▸ EXERCISE DESCRIPTION
Take each line containing the word "picture" and copy it.

▸ EXTRACTED MATERIAL
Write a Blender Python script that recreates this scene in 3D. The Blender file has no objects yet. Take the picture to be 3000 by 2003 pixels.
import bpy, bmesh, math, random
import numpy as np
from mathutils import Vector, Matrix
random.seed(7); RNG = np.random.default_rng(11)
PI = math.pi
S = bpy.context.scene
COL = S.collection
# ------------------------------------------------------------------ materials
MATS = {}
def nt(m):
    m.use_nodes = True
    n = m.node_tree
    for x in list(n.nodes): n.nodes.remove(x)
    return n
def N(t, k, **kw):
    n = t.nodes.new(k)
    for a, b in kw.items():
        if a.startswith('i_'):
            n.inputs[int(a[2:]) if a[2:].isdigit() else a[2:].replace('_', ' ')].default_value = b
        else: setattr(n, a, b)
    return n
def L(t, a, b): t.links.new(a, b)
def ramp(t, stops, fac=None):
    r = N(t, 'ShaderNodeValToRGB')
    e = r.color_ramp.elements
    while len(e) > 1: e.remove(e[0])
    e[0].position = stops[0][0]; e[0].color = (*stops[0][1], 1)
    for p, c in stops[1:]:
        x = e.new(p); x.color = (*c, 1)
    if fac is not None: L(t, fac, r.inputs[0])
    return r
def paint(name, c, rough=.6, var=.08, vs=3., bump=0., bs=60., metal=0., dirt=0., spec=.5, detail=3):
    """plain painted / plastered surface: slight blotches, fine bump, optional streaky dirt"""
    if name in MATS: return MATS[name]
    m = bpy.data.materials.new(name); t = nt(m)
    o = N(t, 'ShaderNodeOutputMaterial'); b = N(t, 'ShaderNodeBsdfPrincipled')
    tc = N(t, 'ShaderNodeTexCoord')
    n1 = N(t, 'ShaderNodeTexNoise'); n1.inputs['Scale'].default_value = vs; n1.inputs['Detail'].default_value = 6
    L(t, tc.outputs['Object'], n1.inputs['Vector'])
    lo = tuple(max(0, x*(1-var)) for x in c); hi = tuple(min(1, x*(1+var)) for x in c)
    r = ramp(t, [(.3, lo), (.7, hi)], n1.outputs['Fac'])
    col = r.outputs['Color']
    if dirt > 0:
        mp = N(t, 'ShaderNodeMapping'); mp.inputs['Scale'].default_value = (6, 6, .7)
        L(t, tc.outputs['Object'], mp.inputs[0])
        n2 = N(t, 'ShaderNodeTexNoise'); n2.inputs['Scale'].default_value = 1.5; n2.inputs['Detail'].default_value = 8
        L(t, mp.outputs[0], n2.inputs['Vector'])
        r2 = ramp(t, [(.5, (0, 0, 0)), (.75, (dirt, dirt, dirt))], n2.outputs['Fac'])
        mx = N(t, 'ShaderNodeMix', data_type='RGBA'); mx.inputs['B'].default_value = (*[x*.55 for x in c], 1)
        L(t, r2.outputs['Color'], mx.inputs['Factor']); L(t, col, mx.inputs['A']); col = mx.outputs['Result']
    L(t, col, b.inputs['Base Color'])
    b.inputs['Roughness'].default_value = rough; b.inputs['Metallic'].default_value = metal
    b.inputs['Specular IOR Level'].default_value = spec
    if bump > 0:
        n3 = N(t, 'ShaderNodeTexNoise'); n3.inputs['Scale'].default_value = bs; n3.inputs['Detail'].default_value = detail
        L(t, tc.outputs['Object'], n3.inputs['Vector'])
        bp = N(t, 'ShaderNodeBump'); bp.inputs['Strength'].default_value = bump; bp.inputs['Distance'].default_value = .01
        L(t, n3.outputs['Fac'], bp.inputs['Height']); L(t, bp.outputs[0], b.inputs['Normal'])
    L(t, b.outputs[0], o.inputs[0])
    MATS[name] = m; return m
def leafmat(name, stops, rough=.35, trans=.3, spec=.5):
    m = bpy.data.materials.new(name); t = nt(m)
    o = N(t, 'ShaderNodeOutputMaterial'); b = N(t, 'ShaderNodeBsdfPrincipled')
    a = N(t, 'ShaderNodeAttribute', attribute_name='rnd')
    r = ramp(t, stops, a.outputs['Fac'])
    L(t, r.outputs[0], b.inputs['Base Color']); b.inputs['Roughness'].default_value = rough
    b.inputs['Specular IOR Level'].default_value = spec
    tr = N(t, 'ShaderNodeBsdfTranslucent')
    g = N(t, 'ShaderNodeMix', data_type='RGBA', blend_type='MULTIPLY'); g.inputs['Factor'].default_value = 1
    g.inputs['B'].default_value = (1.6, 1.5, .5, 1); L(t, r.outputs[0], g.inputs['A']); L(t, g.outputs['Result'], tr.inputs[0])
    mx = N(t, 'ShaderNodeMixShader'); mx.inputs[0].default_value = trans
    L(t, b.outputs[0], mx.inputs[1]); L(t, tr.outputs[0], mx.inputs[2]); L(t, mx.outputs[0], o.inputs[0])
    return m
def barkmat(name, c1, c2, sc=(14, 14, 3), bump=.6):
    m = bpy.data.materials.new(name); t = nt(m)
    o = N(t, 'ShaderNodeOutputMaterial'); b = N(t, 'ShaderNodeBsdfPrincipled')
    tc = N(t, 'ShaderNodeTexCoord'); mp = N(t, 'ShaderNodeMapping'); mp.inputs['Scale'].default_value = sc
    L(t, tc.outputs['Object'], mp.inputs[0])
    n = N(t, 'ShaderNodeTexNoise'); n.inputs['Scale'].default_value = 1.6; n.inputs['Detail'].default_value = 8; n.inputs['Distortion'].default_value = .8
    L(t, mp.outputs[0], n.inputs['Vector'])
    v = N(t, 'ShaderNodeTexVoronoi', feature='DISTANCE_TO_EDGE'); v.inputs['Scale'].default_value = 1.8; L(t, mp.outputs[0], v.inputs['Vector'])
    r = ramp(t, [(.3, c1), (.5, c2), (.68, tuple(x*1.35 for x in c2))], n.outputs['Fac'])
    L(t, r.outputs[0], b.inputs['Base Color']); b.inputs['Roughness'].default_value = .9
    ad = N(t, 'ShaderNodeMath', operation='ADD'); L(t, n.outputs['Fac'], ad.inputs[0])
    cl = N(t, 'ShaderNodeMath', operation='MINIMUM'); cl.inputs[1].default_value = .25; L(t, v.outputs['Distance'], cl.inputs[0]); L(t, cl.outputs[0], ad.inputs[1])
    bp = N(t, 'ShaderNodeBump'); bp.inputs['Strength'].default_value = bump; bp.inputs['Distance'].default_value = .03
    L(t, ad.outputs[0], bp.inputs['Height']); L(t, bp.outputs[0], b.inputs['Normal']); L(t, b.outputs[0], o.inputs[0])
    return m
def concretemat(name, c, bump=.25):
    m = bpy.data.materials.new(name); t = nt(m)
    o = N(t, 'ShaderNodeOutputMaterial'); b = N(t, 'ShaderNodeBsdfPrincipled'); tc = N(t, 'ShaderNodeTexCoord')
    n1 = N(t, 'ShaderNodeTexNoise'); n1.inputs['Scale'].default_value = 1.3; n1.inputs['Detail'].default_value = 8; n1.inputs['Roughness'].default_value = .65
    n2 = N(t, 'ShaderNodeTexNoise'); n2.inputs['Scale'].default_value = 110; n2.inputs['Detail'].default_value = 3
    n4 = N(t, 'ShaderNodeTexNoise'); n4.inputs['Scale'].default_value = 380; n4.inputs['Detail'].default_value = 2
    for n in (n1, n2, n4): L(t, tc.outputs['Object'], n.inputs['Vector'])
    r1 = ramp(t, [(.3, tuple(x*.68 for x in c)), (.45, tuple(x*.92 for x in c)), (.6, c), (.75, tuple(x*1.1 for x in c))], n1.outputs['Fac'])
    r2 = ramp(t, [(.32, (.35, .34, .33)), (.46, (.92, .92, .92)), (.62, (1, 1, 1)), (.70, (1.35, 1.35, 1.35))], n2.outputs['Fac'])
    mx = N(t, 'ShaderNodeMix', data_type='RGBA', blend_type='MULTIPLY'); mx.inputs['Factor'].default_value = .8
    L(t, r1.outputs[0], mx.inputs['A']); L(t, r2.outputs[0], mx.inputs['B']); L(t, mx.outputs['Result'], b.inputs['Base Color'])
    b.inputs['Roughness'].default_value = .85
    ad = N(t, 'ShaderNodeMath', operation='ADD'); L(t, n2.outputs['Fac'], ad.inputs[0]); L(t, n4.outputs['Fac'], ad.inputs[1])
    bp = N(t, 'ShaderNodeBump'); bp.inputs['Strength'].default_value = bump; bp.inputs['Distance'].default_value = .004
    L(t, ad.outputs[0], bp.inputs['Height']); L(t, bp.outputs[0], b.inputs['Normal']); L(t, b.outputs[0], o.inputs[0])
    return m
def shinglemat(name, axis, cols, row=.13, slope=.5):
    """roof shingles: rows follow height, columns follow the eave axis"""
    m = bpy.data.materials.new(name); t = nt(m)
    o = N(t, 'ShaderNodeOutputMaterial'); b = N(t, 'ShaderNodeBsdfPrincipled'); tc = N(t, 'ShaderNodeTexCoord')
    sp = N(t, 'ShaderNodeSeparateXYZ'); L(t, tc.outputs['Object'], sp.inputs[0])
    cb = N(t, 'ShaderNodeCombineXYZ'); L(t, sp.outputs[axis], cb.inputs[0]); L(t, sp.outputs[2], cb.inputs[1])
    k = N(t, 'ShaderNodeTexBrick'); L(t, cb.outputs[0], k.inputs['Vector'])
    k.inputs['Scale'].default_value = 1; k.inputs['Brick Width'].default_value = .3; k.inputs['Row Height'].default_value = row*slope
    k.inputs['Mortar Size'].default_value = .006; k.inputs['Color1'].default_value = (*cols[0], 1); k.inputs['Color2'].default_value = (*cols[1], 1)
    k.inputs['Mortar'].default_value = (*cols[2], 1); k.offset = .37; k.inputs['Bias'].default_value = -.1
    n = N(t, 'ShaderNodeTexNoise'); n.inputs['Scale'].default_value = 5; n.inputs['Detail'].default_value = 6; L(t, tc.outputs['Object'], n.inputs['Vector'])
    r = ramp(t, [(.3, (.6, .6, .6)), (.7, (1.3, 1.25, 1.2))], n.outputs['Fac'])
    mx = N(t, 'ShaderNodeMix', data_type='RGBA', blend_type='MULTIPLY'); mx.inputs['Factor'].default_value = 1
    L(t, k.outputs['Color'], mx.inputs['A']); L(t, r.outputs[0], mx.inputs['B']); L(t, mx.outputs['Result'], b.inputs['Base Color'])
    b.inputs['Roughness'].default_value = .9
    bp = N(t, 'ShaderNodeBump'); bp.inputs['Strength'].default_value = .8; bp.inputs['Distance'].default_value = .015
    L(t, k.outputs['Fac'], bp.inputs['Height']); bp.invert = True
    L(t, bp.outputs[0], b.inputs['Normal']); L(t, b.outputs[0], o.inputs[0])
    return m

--

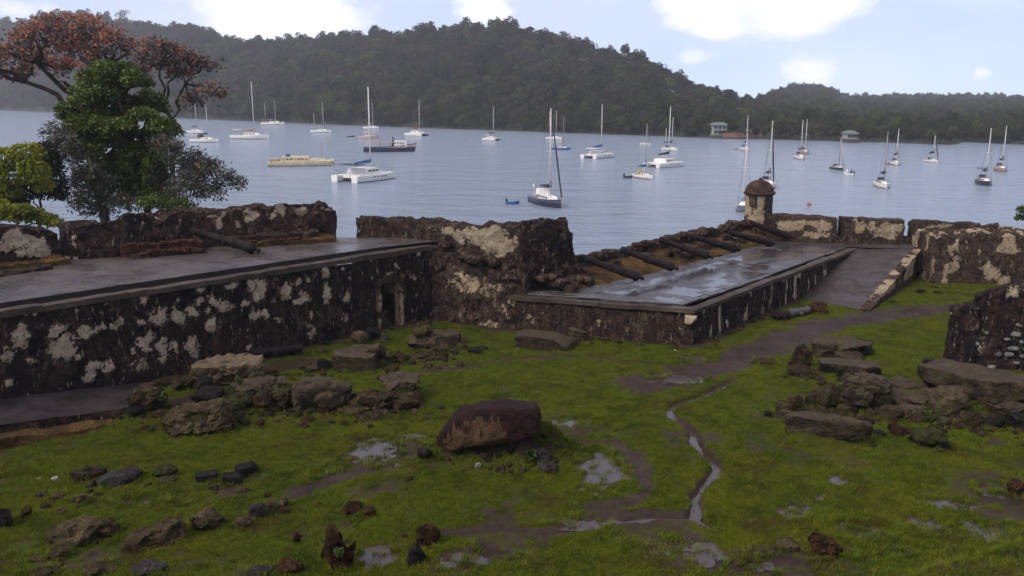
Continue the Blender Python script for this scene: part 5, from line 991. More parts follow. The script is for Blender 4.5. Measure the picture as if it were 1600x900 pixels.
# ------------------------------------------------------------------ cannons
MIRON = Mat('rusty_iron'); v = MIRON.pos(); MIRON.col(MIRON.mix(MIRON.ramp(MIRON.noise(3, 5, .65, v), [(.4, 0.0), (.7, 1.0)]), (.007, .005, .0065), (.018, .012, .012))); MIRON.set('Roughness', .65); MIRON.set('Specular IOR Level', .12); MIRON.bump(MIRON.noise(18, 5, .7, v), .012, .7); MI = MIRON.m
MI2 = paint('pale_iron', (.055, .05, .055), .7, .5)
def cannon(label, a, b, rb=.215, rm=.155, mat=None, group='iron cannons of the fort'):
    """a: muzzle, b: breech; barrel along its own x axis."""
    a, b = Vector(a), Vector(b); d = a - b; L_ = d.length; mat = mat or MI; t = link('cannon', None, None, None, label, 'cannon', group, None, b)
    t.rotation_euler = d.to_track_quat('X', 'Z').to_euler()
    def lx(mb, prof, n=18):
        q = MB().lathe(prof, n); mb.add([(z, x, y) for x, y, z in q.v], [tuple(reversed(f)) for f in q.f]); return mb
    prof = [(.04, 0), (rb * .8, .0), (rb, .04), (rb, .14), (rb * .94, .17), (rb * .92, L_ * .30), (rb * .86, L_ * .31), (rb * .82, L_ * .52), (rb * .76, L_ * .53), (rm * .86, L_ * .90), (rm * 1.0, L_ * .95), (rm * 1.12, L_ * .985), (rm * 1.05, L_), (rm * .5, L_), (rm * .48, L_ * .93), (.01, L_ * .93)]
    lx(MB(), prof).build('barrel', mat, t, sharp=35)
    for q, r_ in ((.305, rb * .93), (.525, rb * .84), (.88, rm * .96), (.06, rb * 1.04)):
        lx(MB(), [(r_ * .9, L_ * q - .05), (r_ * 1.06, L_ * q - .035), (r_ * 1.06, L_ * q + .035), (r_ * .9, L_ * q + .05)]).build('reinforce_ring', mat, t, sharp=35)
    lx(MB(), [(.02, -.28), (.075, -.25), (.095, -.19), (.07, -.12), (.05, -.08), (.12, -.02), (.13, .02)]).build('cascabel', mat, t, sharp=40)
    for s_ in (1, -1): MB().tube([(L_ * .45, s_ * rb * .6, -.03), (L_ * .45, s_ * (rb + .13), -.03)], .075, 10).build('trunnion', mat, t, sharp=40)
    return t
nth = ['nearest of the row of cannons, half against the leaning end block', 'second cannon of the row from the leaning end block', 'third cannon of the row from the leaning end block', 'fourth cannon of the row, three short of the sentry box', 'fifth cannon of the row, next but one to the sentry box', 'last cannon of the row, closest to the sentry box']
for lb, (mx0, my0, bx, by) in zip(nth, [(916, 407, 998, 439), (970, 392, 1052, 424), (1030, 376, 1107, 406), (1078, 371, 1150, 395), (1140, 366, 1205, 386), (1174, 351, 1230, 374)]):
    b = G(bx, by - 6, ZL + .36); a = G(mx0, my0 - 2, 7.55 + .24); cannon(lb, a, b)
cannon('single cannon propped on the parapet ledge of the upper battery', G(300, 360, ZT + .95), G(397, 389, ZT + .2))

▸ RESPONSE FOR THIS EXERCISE
Write a Blender Python script that recreates this scene in 3D. The Blender file has no objects yet. Take the picture to be 3000 by 2003 pixels.
Continue the Blender Python script for this scene: part 5, from line 991. More parts follow. The script is for Blender 4.5. Measure the picture as if it were 1600x900 pixels.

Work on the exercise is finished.